Ireland move closer to Test cricket status after ICC meeting

Ireland's Paul Stirling
Paul Stirling plays a shot during Ireland's ODI against Australia last year

Ireland could be granted Test cricket status in April after a meeting of the International Cricket Council board in Dubai.

An agreement has been made to include them and Afghanistan in future plans.

At the meeting, the ICC also agreed the principle of a nine-team Test league, to be run over a two-year cycle, probably starting after the 2019 World Cup.

Decisions will be made at the next ICC board meeting in April.

In addition, after the controversy of the recent India-England series, the ICC has agreed in principle to use the decision review system in televised World Twenty20 matches from October.

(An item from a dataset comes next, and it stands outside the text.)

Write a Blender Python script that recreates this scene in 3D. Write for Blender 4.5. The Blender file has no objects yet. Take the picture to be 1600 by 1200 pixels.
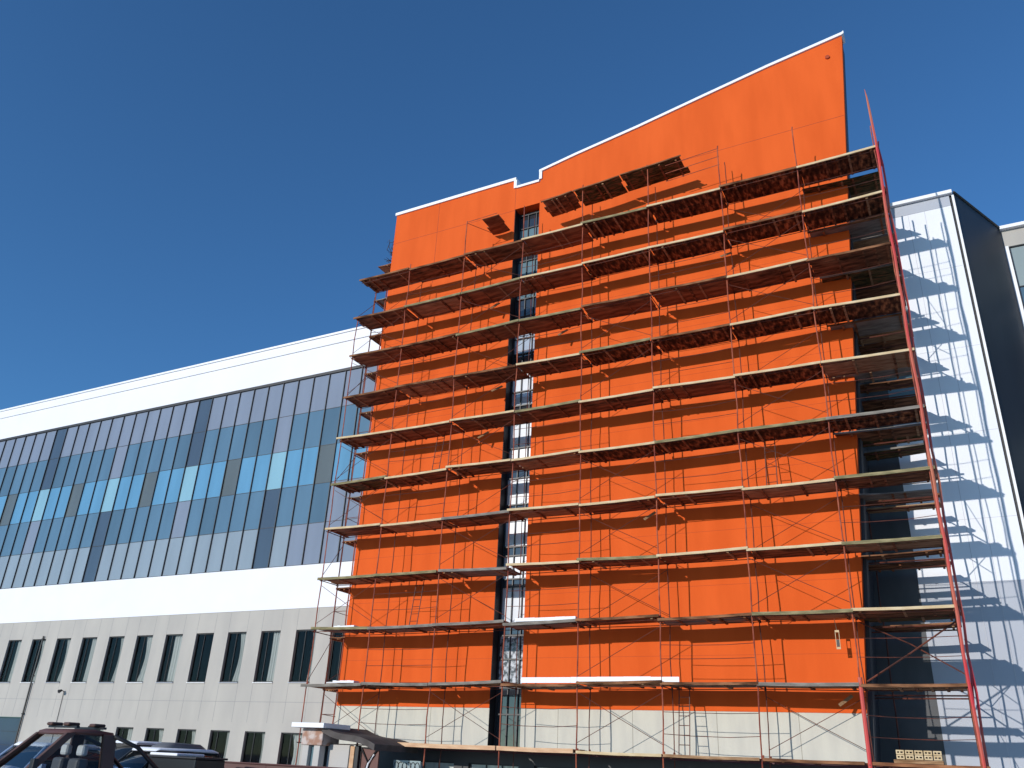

The ICC has been discussing ways to revamp the Test structure for some time.

It is unclear if Ireland and Afghanistan would be able to play Tests straight away or would have to wait for the new structure of Test cricket to begin.

Ireland made their one-day international debut in June 2006 when they played England, while Afghanistan's maiden ODI was three years later.

Afghanistan's domestic four-day and Twenty20 competitions have now been granted first-class and List A status respectively, four months after Ireland's Inter-Provincial Championship became the first domestic event outside a Test-playing country to earn first-class status.